La esperanza del vómito
La sociedad civil ya no es tan abúlica como parecía. Ni tan silenciosa como lo fueron las mayorías silenciosas. Tampoco es tan palurda ni amoral. El 31 de enero de 1990, cuando McDonald's abrió su primer establecimiento en Moscú, los rusos lo celebraron como el advenimiento de la auténtica libertad y en forma de sustancia cárnica. Ahora, los mismos rusos organizan una protesta diaria en la ciudad de Voronej, a 500 kilómetros de la capital, contra la prepotencia de McDonald's y la complicidad de los corruptos políticos municipales.
Los establecimientos de McDonald's de un lado o Starbucks de otro han venido apostándose sin apenas resistencias en los lugares más emblemáticos de las ciudades del mundo. En Filipinas, McDonald's logró sobornar a un obispo para destinar un templo del patrimonio nacional a su negocio y, en Pekín, Starbucks cuenta, entre sus decenas de locales, uno en el interior mismo de la Ciudad Prohibida. Las circunstancias ciudadanas, no obstante, están cambiando.
Los habitantes de Voronej, que soportaron en 2002 la pérdida de un parque donde se jugaba al ajedrez en beneficio de un McDonald's, ya no dejan en paz a un nuevo establecimiento inaugurado a finales del año pasado. Un profesor de filosofía, Alexeï Kozlov, se encuentra al frente de las algaradas estudiantiles con militantes de ONG. Y la causa que les mueve no es sólo el antiamericanismo galopante de estos años ni la antiglobalización, sino además la comparación de los precios entre productos similares, propios y de franquicia, más la defensa del bortsch y del pelmenis, dos platos tradicionales que se enarbolan como orgullosas señas de identidad.
Pero ¿sólo cultural? ¿sólo de la cultura rusa? En el otro extremo del mapa, en el barrio de Inglewood de la ciudad de Los Ángeles, la población se ha venido comportando por el estilo. Allí no se trata de resistir a McDonald's, transustanciado en elemento existencial, pero sí a Wal-Mart, la supercadena de supermercados con 1,3 millones de empleados y que desde 2003 es la primera empresa mundial en volumen de facturación por delante incluso de la petrolera Exxon incluida. El secreto del éxito de Wal-Mart es que vende más barato que cualquier competidor posible y que termina pagando los salarios más bajos. Su estrategia consiste en arruinar pronto a los pequeños comercios cercanos y convertirse en la proveedora universal de los vecinos. Se ha dicho, incluso, que para que los parroquianos no se resientan psicológicamente por la desaparición de los tenderos de toda la vida, la cadena contrata actores que retienen los nombres de los clientes, felicitan los cumpleaños a los niños o se interesan por el resultado de un parto. Con todo, a los ya avezados consumidores de hoy no les vale cualquier cosa.

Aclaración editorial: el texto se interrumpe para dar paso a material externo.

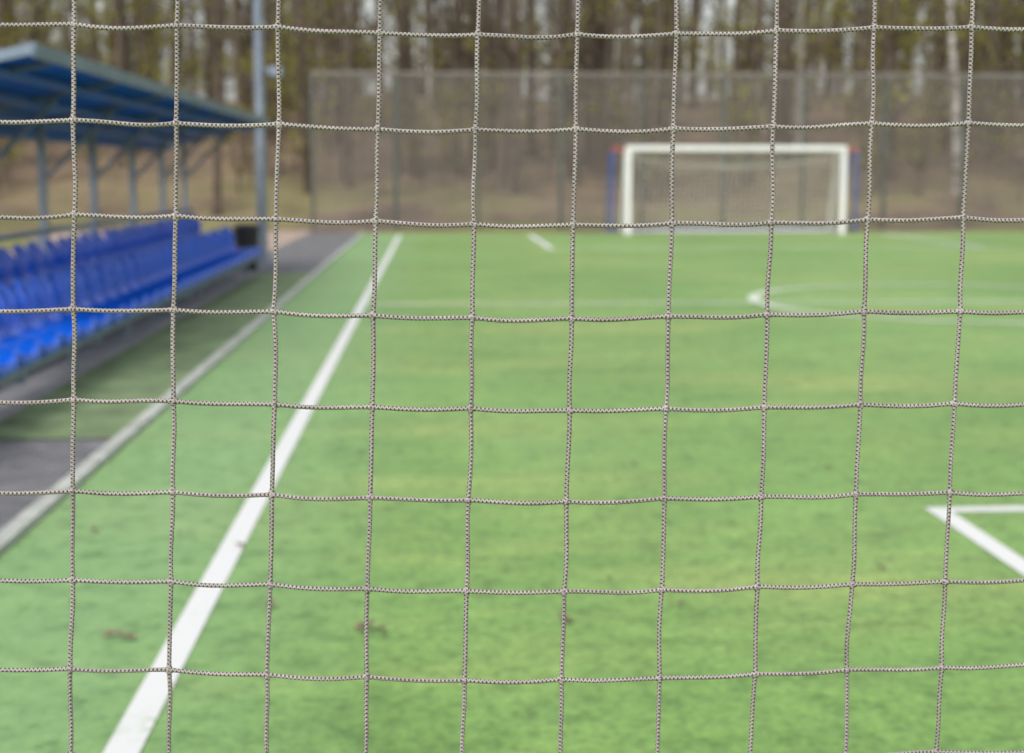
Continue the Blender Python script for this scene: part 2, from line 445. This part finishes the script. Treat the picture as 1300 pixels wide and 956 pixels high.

De acuerdo con su famoso lema Every day, low price (Cada día, precio bajo) Wal-Mart esperó superar las barreras de los sindicatos de trabajadores y la patronal del pequeño comercio mediante un referéndum popular que hiciera saber el sentir de los vecinos. Porque ¿efectivamente preferían los 120.000 modestos habitantes de Inglewood otra alternativa a esta oferta de precios imbatibles? El 6 de abril se celebró el referéndum Wal-Mart y un 66% de los votantes rechazaron a la empresa. ¿Una nueva conciencia revolucionaria?
Ciertamente la ciudadanía se encuentra cada vez más desprovista de ideas complejas y decepcionada de los políticos pero si la política se ha convertido en un comercio, ¿por qué no esperar que el comercio se convierta en política? Nunca más, quizás, se recupere la vieja noción de ciudadanía porque, entre otras cosas, la ciudad se va disgregando en un territorio de escasa articulación pero, en su lugar, nace un nuevo civismo que, a ramalazos, manifiesta un imprevisto pulso moral. Contra la guerra, contra la explotación, contra la contaminación, contra la comida o la televisión basura, contra el antihumanismo de las ciudades. ¿Cómo no ver que aquel embrutecido consumidor de hace años está empezando a vomitar?